The failings are inevitable. Juice spills on the holiday tablecloth
before we've even sat down. The pineapple upside down cake that I
brought to the caroling party which the six year old was carrying is
upside right on the sidewalk. Our daughter is sick and there are fifty
people scheduled to arrive in an hour.
These problems and a score of
variations on the theme have appeared in my path over the years when I
least expected it. I can't figure out why I am still naive enough to be
surprised. After all the advent I am celebrating was anything but perfect.

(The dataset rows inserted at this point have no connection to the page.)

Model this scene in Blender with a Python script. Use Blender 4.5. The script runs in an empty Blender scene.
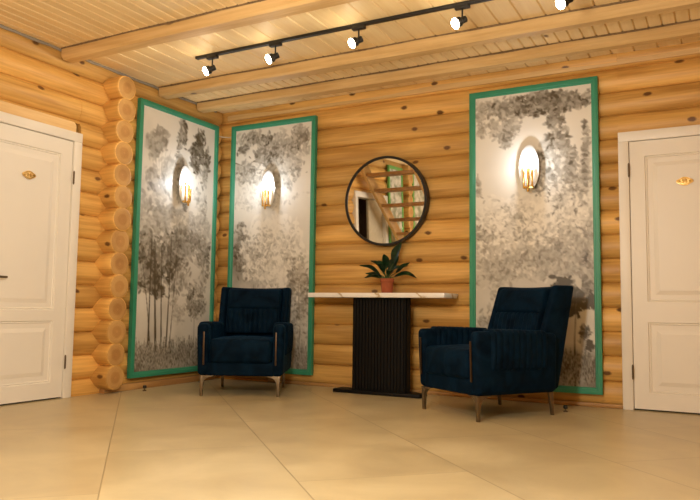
import bpy, bmesh, math, random
import numpy as np
from mathutils import Vector, Matrix

# ------------------------------------------------------------------ camera, world, lights, exposure
scene = bpy.context.scene
COL = scene.collection
cam_data = bpy.data.cameras.new('camera')
cam_data.sensor_width = 36.0
cam_data.lens = 692.78 * 36.0 / 700.0
cam_data.clip_start = 0.05
cam = bpy.data.objects.new('camera', cam_data)
COL.objects.link(cam)
FW = Vector((-0.47170739, 0.87777608, 0.08367372))
RT = Vector((0.88131341, 0.47234686, 0.0132332))
UP = Vector((0.02790723, -0.07998497, 0.99640533))
M = Matrix(((RT.x, UP.x, -FW.x, 0.0), (RT.y, UP.y, -FW.y, 0.0), (RT.z, UP.z, -FW.z, 0.72555), (0, 0, 0, 1)))
cam.matrix_world = M
scene.camera = cam

scene.view_settings.view_transform = 'Standard'
scene.view_settings.look = 'None'
scene.view_settings.gamma = 1.0
scene.view_settings.use_curve_mapping = False
scene.view_settings.exposure = 1.03

world = bpy.data.worlds.new('world')
scene.world = world
world.use_nodes = True
world.node_tree.nodes['Background'].inputs[0].default_value = (0.9, 0.7, 0.45, 1)
world.node_tree.nodes['Background'].inputs[1].default_value = 0.02

WARM = (1.0, 0.70, 0.40)
def lamp(name, loc, power, color, radius=0.05, parent=None):
    d = bpy.data.lights.new(name, 'POINT')
    d.energy = power
    d.color = color
    d.shadow_soft_size = radius
    o = bpy.data.objects.new(name, d)
    COL.objects.link(o)
    o.location = loc
    if parent: o.parent = parent
    return o

# added point lights without fixtures, standing in for the hall's unseen lighting
lamp('hall_fill', (-1.2, 1.4, 1.6), 70, (1.0, 0.95, 0.84), 0.14)
lamp('hall_fill', (-1.8, 2.4, 1.75), 12, (1.0, 0.95, 0.84), 0.10)
lamp('hall_fill', (0.9, 1.0, 1.75), 8, (1.0, 0.84, 0.58), 0.14)
lamp('hall_fill', (-1.4, -1.2, 1.75), 44, (1.0, 0.92, 0.76), 0.14)
SPOT_POWER = 3.0
SCONCE_POWER = 1.9

# ------------------------------------------------------------------ helpers
rng = random.Random(7)

def finish(bm, name, mats, parent=None, smooth=True, angle=40):
    bmesh.ops.recalc_face_normals(bm, faces=bm.faces)
    me = bpy.data.meshes.new(name)
    bm.to_mesh(me)
    bm.free()
    if not isinstance(mats, (list, tuple)): mats = [mats]
    for m in mats: me.materials.append(m)
    if smooth:
        me.polygons.foreach_set('use_smooth', [True] * len(me.polygons))
        try: me.set_sharp_from_angle(angle=math.radians(angle))
        except Exception: pass
    o = bpy.data.objects.new(name, me)
    COL.objects.link(o)
    if parent: o.parent = parent
    return o

def tag(o, label=None, cat=None, group=None, kind=None):
    if label: o['label'] = label
    if cat: o['category'] = cat
    if group: o['group'] = group
    if kind: o['kind'] = kind
    return o

def thing(name, loc, rz, label, cat, group=None):
    o = bpy.data.objects.new(name, None)
    o.empty_display_size = 0.1
    COL.objects.link(o)
    o.location = loc
    o.rotation_euler = (0, 0, rz)
    return tag(o, label, cat, group)

def copy_tree(o, parent=None):
    c = o.copy()
    COL.objects.link(c)
    if parent: c.parent = parent
    for ch in list(o.children):
        if ch.type in ('MESH', 'EMPTY', 'LIGHT'):
            copy_tree(ch, c)
    return c

def box(bm, lo, hi, bevel=0.0, seg=2, mat=0):
    vs = [bm.verts.new((x, y, z)) for x in (lo[0], hi[0]) for y in (lo[1], hi[1]) for z in (lo[2], hi[2])]
    idx = [(0, 1, 3, 2), (4, 6, 7, 5), (0, 4, 5, 1), (2, 3, 7, 6), (0, 2, 6, 4), (1, 5, 7, 3)]
    fs = [bm.faces.new([vs[i] for i in q]) for q in idx]
    for f in fs: f.material_index = mat
    if bevel > 0:
        es = list({e for f in fs for e in f.edges})
        r = bmesh.ops.bevel(bm, geom=es, offset=bevel, segments=seg, affect='EDGES', profile=0.5)
        for f in r['faces']: f.material_index = mat
    return vs

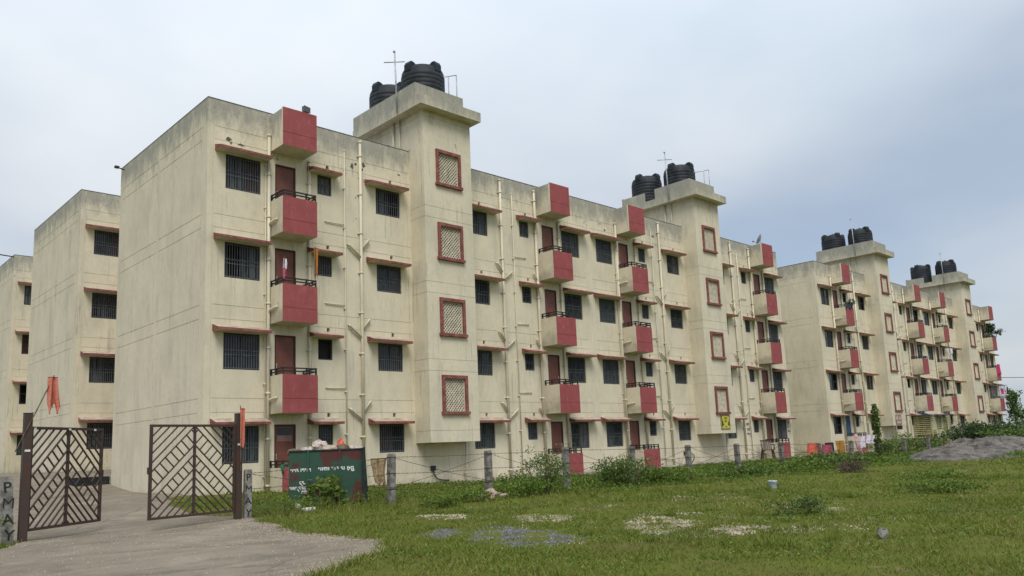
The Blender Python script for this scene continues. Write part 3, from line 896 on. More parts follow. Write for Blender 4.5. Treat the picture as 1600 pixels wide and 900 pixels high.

Mary's betrothal to Joseph was clouded when he
planned to divorce her, until an angel beckoned him otherwise. Perhaps
her idea of the "Perfect Wedding" was forfeited in the wake of Divine
plans. She was compelled to travel to Bethlehem in her last weeks of
pregnancy, a difficult and uncomfortable journey. There was no one to
welcome them, indeed no room anywhere save a cold corner in the straw
among the animals.
Even after all these obstacles, the safety of Mary's infant was
not assured. Herod's treacherous murder of hundreds of baby boys
hovered like a shroud of fear and sorrow all around them as they
escaped to a foreign country. Could anyone dare to christen this, the
first, a "Perfect Christmas"?
On a barometer of external safety, palatial accommodations or local
popularity, the coming of Christ was a dismal disappointment. There
were no parades and probably no hot cocoa. Yet measured in
terms of the invisible, the ineffable, this Child's entrance into our
imperfect world birthed a bridge between the mire of earthly existence
and the threshold of celestial shores.